By recurrence, we have demonstrated a method through which the nk objects are packed in the k boxes so that each box holds objects (n objects) of at most two colors.
The problem tells us that at most two colours may be packed in each box, however it didn't tell us if they must be at least 2 different colours in each box.
Let put the problem that way, if we use a matrix A with the following dimension:
A = n x k
All the elements of the matrix are evidentily, n.k = number of objects , and we'll give for each different colour a letter. There is as much colour as there is boxes, hence we can stock in each box 1 colour no matter k or n.
We can use for instance n=3 et k=3
a b c a = first colour
A= a b c b = second one
a b c c= third one
We'll find the same result for every n and k positive integers.
Now if they must be at least AND at most 2 different colours: There is 2 options
1) k mod 2 = 0 2) k mod 2 != 0
1) k mod 2 = 0
pair each colomn by 2 and switch randomly colour between them
2) k mod 2 !=0
For this one, 1 column will have only one colour and use the same technique as 1) for the rest of it.
Sorry for the faults i'm not a native speaker and i really hope that you can understand my "demonstration" asbolutly not rigourous.
Have a nice day
Using Michel's naming, we can state that: A. If Nk = n, since each Ni >= Nk by definition, it is easy to demonstrate that each Ni = n, and we can apply the trivial solution of 1 single color per box. B. If not, then we have both situations where Nk < n (The smallest group of objects of the same color, which is of color k by definition, is of less -strict- than n objects). And the other situation is that, at the same time, N1 > n (The greatest group of objects of the same color, which is of color 1 by definition, is of more -strict- than n objects). Based on this, we can put all objects of color k in a single box (Nk < n), and complement this box with n - Nk objects of color N1. This is easy because there are more than n objects of color 1, so no problem to find n - Nk of them. This leads us to the following situation: We now have k-1 empty boxes, n(k-1) objects, and k-1 colors left. This is exactly the initial situation, with k-1 and n. By decreasing recurrence on k, we reach the final situation where we have: 1 empty box, n objects, and 1 single color. Then the last box can be (and is to be) filled with a single color. By recurrence, we have demonstrated a method through which the nk objects can be packed in the k boxes so that each box holds objects (n objects) of at most two colors.

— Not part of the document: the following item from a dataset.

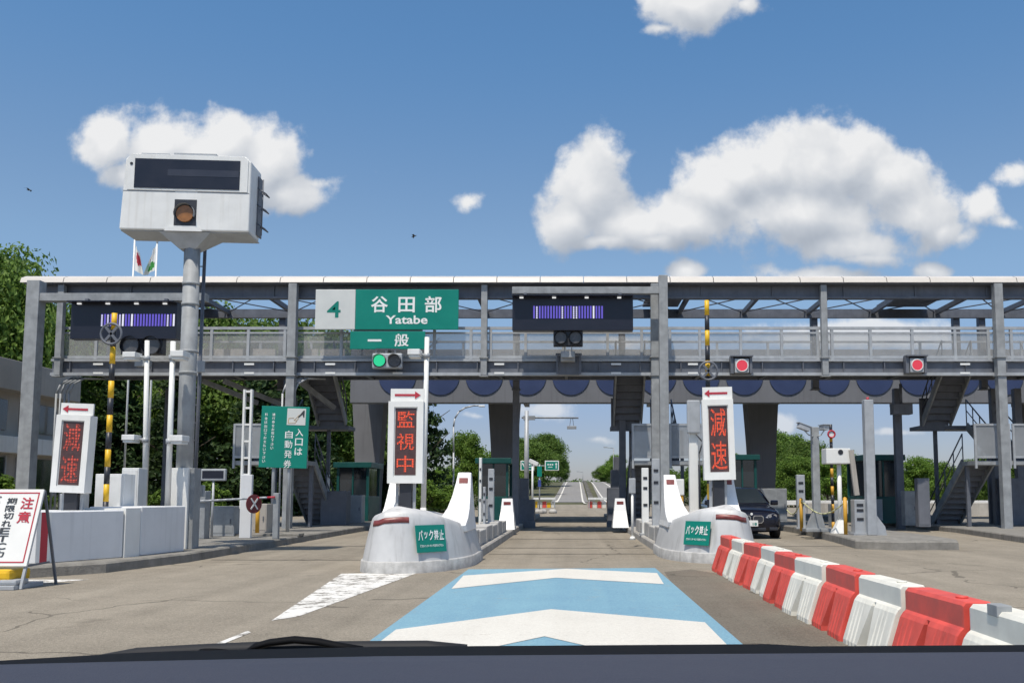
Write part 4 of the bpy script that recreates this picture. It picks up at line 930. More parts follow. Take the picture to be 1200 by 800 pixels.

First we call Ni the number of objects coloured i . Clearly Sigma from 1 toK(Ni) is equal toNxK If all the Ni are equal, then we are done because Ni=N and each box contains objects of the same colour.
If they are not equal then WLOG we order them with N1 larger than N2 itself larger than N3 etc...Clearly N1 is larger than N and NK is smaller than N.
We now follow this procedure:
-In box BK put the NK objects coloured K and complete with N-NK objects coloured 1;Then Box BK is coplete and contains two colours only. -Then if there are more than N objects coloured 1, complete the next boxes BK-1, BK-2 etc... until the number of objects coloured 1 is less than N -Then take in turn N2 and complete the box containing the smallest number and start the process as above
The process stops when there is only one colour whose number of objects is larger than N. Let us call this colour m then the surplus N-Nm can be shared with the remaining boxes which are not full.
In so doing all boxes will be full with at most two colours; (Bm contains only colour m but some objects of Bm can be exchanged with Bm+1 so that the two boxes contain strictly two colours m and m+1.
As I do not master Latex, I did not use mathematical symbols like subscripts etc... so You have to bear with me and consider that NK is not NxK but Nsubscript K !
Proof is by induction on k, the result being obvious when k=1. Assume we can always solve the k-1 box problem.
For the k box problem, let c be the color with the fewest number of objects, and r be the color with the greatest number of objects. There are at most n ojects colored c, and at least n colored r. Place all of the objects colored c into a box, then fill the rest of the box with objects colored r. There are now n(k-1) objects remaining, coming in one of k-1 colors, and k-1 boxes to be filled. By the inductive hypothesis, this can be done.